> Your goal:
Leave the pictures out and quote every line from the start of the listing to the line with "f32 = np.float32", inclusive.

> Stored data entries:

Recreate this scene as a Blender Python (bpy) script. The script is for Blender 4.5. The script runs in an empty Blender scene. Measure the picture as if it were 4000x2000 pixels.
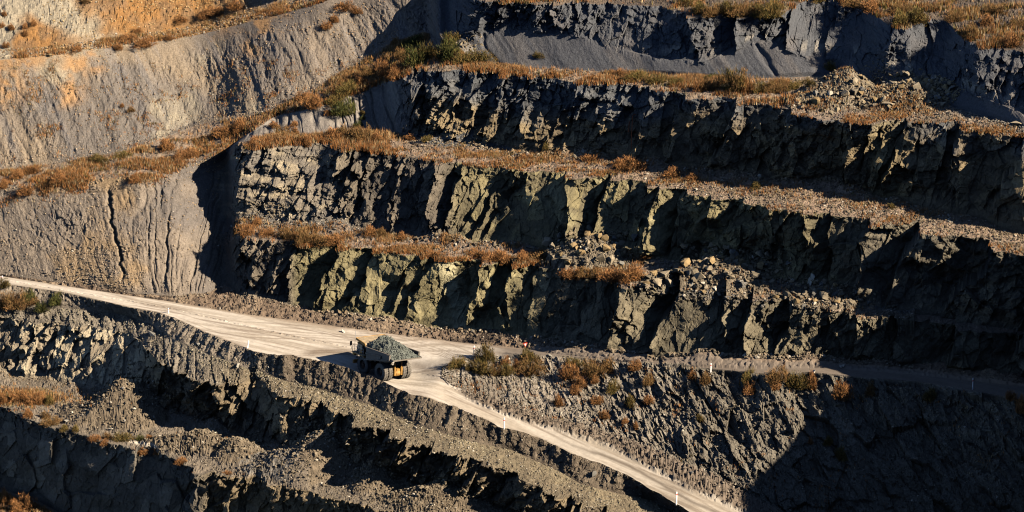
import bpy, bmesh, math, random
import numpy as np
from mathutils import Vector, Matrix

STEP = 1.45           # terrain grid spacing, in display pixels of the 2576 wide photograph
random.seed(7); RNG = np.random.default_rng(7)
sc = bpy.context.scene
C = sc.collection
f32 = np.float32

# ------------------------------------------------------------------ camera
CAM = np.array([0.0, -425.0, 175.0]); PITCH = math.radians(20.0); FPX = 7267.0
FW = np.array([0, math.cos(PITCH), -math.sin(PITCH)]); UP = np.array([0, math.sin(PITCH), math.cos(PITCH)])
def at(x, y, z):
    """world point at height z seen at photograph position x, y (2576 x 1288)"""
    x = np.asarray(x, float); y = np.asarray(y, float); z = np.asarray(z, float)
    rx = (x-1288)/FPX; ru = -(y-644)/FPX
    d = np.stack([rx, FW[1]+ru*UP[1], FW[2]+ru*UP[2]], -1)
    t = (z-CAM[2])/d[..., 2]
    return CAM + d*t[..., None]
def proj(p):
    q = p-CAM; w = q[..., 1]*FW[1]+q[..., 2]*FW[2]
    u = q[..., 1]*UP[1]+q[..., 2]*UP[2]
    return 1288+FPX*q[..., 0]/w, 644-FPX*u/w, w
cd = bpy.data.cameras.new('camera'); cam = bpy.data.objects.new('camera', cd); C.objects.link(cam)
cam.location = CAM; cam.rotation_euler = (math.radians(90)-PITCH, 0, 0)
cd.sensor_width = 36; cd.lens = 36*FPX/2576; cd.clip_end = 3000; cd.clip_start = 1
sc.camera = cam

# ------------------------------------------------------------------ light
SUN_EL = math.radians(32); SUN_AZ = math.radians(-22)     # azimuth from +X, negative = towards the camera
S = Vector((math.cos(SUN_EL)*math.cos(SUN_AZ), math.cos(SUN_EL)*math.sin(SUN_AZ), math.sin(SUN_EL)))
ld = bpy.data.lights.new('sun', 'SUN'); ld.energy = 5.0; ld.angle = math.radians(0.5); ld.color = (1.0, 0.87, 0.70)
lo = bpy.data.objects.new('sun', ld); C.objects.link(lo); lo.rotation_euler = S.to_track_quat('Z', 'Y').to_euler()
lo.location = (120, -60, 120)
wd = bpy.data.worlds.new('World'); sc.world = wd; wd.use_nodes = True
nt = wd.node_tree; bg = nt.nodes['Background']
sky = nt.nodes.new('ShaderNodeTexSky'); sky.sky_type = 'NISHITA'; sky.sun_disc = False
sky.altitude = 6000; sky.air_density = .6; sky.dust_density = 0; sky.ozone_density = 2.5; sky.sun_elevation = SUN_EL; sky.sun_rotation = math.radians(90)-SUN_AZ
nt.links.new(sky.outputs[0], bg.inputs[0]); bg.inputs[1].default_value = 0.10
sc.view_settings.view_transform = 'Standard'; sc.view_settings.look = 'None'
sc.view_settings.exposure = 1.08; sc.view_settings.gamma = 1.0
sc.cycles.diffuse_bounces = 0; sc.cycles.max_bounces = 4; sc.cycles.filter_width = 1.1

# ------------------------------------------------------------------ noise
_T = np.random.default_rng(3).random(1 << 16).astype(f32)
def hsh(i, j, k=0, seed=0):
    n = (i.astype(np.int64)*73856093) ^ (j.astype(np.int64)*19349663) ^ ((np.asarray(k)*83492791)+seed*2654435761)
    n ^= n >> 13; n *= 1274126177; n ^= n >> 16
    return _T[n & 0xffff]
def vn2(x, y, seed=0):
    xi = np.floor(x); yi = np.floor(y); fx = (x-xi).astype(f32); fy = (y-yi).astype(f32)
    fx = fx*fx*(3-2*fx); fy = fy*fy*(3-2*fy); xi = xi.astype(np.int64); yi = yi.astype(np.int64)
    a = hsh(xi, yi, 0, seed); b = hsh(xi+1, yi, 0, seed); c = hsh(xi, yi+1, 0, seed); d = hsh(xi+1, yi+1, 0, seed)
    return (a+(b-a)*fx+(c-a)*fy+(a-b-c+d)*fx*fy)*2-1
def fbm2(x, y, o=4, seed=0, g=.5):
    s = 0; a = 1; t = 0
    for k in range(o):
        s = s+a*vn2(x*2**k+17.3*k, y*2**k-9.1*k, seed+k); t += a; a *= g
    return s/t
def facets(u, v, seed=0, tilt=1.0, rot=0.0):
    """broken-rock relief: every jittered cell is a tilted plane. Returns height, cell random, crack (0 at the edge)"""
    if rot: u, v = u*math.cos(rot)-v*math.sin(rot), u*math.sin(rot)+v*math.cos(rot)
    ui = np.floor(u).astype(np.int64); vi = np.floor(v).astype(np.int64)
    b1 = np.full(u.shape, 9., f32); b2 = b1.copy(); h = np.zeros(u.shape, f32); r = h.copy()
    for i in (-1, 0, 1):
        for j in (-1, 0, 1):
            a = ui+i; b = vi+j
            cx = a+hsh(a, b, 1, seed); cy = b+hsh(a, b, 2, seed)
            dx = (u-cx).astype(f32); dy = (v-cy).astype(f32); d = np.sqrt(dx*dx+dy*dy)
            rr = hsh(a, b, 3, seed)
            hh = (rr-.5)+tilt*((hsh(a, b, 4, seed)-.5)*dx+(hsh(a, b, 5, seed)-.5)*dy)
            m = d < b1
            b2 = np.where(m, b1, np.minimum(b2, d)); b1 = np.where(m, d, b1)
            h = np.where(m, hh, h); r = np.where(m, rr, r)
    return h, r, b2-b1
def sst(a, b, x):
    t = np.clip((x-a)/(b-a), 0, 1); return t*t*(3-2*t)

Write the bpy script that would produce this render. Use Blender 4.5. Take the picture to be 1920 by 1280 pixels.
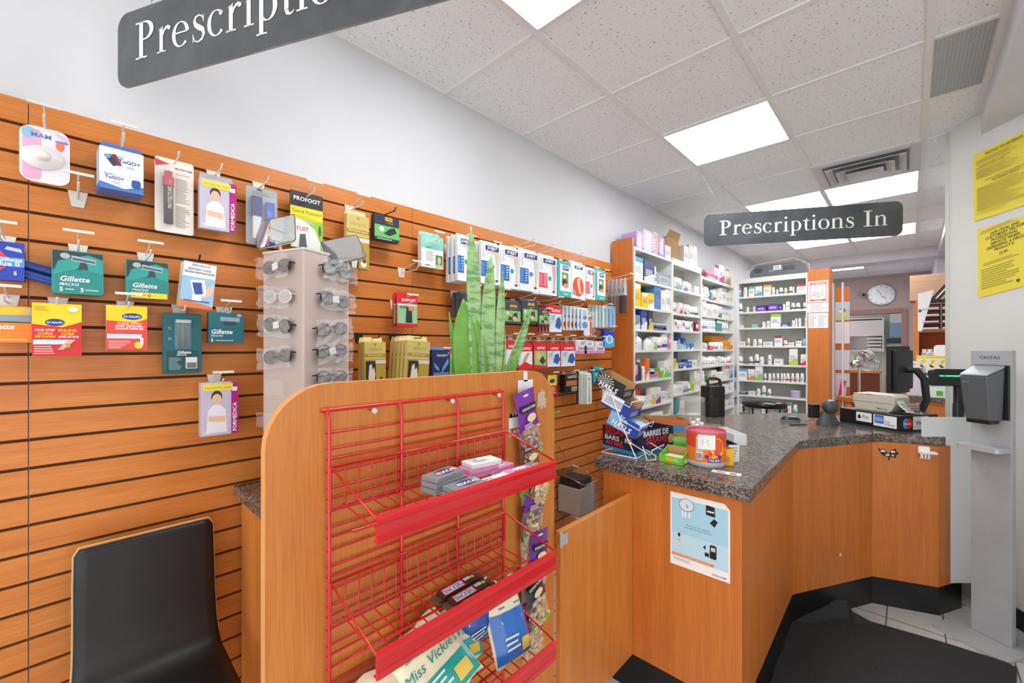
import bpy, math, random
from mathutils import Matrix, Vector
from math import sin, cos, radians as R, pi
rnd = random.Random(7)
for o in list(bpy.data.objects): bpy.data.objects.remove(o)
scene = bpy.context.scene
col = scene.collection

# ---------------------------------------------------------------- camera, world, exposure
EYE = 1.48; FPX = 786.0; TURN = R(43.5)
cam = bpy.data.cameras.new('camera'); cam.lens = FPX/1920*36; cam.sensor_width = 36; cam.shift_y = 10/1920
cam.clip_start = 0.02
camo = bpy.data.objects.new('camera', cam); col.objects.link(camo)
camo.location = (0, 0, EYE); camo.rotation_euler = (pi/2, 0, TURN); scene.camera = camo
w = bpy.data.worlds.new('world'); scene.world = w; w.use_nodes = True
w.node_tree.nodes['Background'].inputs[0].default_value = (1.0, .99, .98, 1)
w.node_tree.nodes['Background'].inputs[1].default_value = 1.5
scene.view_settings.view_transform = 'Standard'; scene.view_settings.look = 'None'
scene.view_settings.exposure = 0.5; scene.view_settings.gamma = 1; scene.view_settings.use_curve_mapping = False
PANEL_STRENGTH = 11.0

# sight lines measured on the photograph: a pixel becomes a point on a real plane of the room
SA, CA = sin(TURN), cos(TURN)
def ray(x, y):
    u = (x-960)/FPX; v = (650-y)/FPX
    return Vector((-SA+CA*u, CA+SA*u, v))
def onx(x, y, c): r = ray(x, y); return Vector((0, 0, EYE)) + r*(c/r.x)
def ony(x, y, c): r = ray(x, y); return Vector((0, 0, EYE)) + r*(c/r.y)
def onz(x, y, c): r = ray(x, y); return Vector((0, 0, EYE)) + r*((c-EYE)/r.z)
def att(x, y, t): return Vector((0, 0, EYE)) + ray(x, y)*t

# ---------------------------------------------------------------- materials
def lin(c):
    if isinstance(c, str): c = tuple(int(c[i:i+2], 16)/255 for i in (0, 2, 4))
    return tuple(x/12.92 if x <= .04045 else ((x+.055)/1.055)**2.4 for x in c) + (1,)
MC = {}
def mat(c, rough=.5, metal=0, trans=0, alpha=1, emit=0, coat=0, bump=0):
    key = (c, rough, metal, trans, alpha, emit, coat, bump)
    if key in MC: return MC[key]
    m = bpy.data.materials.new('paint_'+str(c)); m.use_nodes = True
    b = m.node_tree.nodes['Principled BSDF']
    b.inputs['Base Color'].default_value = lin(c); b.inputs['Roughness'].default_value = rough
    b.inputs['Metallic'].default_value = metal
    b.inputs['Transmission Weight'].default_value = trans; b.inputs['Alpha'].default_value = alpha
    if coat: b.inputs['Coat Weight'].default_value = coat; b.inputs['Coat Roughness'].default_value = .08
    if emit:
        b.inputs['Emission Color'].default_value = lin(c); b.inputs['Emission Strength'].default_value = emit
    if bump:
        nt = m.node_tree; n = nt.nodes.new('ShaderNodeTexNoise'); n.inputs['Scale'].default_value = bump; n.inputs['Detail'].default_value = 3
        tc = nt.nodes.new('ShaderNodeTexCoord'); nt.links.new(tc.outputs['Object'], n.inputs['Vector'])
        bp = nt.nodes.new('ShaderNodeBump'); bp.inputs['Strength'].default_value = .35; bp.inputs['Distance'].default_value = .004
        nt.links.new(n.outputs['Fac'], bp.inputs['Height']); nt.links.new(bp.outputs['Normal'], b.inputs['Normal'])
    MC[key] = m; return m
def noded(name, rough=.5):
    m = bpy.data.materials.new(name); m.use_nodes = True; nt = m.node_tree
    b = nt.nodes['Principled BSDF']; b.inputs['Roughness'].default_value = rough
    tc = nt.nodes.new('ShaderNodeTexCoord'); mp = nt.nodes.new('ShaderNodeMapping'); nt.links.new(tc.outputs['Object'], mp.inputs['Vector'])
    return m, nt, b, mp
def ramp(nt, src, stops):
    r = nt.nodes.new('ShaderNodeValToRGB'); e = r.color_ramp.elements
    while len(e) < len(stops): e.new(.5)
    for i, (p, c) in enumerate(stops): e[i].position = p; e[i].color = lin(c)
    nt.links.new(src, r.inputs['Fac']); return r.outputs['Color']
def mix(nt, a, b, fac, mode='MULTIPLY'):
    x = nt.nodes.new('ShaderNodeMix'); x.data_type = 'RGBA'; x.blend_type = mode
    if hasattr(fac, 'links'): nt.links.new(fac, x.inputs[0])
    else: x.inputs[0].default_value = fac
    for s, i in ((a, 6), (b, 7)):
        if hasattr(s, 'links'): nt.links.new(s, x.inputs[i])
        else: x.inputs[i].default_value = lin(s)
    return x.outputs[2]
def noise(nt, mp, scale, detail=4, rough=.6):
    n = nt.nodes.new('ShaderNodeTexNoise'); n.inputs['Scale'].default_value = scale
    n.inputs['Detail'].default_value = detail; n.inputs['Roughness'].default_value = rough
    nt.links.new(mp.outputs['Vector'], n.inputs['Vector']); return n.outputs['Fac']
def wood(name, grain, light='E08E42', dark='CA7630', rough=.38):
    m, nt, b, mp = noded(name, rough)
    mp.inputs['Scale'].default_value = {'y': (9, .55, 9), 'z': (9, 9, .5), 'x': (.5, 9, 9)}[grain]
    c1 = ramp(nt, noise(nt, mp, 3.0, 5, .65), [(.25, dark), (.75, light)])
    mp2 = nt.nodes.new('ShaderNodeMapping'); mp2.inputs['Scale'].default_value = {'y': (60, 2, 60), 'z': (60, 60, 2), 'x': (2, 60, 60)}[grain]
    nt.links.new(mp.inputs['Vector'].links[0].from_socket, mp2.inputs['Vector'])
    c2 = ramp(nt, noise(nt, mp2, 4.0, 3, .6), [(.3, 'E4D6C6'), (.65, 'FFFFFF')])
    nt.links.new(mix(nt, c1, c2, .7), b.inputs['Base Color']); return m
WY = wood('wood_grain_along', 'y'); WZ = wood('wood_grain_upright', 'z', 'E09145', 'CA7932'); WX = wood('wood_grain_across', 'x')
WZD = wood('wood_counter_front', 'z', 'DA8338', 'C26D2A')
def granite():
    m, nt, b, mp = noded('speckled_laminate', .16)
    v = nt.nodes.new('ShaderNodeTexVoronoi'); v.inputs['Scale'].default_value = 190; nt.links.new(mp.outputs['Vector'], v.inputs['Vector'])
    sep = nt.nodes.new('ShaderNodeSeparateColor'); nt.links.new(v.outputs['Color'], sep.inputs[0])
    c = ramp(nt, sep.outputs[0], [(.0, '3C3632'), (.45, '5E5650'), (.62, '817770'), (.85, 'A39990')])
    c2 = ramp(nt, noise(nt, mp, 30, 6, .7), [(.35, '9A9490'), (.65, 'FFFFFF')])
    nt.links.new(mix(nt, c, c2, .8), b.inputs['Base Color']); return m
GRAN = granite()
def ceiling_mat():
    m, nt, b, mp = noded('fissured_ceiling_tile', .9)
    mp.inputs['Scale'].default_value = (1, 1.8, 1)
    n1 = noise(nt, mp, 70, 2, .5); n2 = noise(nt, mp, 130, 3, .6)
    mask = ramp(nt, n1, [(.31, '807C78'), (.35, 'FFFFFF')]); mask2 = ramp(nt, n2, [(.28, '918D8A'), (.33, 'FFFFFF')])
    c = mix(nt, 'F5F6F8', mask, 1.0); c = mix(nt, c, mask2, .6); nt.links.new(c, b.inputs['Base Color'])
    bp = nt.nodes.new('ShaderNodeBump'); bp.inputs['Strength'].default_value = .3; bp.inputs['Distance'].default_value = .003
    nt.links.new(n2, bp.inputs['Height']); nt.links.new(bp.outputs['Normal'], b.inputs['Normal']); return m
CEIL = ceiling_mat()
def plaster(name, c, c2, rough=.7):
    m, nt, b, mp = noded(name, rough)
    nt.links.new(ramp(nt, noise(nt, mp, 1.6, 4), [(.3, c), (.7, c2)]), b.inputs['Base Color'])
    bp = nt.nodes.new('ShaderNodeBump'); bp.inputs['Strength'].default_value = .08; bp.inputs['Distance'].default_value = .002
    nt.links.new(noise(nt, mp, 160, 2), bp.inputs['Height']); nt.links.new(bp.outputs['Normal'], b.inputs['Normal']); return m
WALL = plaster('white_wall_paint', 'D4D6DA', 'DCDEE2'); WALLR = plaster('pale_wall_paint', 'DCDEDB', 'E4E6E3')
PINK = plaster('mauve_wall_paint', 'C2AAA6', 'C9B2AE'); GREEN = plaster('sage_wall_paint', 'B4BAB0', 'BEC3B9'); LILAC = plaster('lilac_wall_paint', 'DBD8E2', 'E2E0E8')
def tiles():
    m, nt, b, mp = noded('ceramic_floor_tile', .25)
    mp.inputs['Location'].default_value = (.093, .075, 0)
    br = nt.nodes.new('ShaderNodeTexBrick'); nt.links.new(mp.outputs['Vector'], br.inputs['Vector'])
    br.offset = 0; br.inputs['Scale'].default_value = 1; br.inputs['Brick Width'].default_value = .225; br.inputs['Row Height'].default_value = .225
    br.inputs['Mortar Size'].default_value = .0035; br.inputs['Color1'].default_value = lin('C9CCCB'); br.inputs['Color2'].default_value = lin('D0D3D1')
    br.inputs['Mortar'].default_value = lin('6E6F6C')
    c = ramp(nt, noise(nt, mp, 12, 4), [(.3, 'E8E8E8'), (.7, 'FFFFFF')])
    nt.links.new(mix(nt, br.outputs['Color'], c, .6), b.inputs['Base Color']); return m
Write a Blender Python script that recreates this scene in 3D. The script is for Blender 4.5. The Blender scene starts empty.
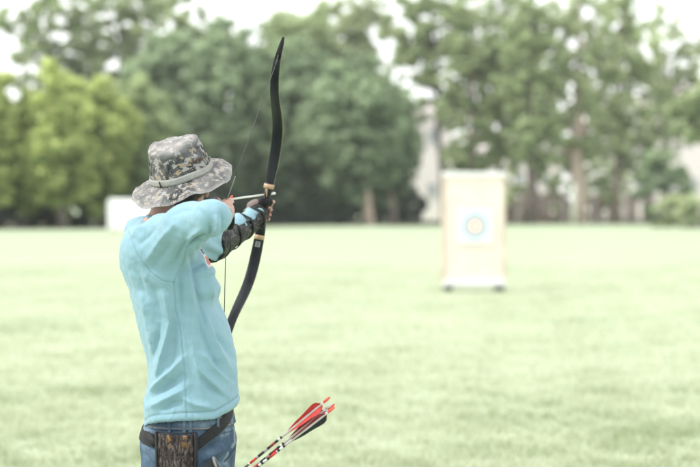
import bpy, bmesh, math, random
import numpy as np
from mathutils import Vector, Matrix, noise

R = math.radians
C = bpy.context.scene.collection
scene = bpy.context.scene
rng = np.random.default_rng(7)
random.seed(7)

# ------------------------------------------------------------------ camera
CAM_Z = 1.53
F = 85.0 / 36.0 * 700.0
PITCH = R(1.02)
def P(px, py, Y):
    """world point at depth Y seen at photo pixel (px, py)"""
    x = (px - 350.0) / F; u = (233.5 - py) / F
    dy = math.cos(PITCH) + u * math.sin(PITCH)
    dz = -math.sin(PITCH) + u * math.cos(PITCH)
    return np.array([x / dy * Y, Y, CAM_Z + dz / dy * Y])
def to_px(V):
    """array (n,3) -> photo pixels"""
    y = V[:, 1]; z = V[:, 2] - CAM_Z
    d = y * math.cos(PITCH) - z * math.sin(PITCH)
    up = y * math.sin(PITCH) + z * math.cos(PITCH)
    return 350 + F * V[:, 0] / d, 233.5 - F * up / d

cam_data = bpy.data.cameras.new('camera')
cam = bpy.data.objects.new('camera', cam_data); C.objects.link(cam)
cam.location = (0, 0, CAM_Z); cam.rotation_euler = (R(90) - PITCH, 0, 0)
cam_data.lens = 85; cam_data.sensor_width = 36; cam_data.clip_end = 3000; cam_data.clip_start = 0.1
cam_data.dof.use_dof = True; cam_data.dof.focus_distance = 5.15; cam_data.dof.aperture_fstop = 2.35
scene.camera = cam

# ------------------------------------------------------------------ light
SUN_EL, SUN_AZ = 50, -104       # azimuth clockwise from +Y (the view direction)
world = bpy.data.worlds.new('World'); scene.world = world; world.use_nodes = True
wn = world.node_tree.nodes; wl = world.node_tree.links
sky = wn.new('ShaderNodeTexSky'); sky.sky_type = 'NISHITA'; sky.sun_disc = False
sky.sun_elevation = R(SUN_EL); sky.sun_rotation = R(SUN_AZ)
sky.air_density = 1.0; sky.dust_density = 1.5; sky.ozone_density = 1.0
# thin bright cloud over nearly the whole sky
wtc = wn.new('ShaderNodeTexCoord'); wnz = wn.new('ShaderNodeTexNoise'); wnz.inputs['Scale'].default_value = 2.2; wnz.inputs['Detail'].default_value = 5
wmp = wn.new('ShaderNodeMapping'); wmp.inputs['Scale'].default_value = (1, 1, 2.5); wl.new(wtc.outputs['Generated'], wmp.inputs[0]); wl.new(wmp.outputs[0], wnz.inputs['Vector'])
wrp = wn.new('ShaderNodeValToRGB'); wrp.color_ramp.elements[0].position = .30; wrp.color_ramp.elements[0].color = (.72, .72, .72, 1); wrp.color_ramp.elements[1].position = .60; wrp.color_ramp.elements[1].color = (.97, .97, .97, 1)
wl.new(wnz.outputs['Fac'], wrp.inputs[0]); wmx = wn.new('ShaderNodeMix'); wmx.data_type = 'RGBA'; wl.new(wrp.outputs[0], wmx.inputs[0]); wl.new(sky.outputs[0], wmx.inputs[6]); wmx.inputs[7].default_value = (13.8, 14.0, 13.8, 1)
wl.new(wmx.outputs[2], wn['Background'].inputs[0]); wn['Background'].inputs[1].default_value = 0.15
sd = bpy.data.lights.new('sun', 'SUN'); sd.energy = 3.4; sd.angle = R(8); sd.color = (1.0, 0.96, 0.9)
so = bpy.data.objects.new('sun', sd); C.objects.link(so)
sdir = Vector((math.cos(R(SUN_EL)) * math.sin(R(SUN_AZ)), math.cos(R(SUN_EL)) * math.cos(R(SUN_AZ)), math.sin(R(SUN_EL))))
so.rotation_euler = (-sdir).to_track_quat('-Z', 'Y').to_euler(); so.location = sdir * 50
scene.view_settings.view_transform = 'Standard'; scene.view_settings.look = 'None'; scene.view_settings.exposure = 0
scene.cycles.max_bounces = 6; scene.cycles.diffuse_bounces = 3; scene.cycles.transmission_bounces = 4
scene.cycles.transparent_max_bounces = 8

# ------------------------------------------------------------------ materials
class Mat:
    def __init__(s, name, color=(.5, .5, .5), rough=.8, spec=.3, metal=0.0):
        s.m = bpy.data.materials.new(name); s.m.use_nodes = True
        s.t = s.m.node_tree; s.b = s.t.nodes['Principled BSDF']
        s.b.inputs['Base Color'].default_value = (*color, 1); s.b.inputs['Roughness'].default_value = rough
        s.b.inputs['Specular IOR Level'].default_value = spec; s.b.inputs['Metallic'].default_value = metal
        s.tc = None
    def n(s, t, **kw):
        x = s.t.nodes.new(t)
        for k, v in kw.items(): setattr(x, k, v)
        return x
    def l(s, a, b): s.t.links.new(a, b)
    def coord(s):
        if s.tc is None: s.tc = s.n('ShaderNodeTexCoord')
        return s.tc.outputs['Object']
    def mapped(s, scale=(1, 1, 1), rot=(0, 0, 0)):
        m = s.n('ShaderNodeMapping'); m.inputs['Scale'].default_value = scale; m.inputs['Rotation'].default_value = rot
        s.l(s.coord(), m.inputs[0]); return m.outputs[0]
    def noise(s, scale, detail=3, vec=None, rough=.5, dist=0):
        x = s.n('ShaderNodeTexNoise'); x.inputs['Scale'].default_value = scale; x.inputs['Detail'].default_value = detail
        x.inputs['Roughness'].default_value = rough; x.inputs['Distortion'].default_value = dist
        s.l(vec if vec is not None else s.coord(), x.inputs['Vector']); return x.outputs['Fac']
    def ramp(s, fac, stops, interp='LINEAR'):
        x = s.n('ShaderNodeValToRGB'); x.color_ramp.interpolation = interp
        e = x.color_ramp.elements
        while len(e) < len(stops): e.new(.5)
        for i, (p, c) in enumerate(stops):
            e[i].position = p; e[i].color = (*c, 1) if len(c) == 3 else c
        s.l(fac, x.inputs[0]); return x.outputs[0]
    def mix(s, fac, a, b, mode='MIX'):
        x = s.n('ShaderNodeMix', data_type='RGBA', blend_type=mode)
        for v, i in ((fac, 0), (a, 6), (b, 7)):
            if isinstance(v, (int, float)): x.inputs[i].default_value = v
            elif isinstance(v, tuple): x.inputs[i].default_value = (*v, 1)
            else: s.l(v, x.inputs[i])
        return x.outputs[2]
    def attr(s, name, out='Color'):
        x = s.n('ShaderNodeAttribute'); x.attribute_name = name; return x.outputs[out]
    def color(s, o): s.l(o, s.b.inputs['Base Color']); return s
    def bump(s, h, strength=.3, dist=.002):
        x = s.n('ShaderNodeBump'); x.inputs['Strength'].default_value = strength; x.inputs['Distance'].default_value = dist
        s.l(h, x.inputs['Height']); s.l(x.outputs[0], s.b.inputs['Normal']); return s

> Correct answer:
Recreate this scene as a Blender Python (bpy) script. The script is for Blender 4.5. The script runs in an empty Blender scene. Measure the picture as if it were 4000x2000 pixels.
import bpy, bmesh, math, random
import numpy as np
from mathutils import Vector, Matrix

STEP = 1.45           # terrain grid spacing, in display pixels of the 2576 wide photograph
random.seed(7); RNG = np.random.default_rng(7)
sc = bpy.context.scene
C = sc.collection
f32 = np.float32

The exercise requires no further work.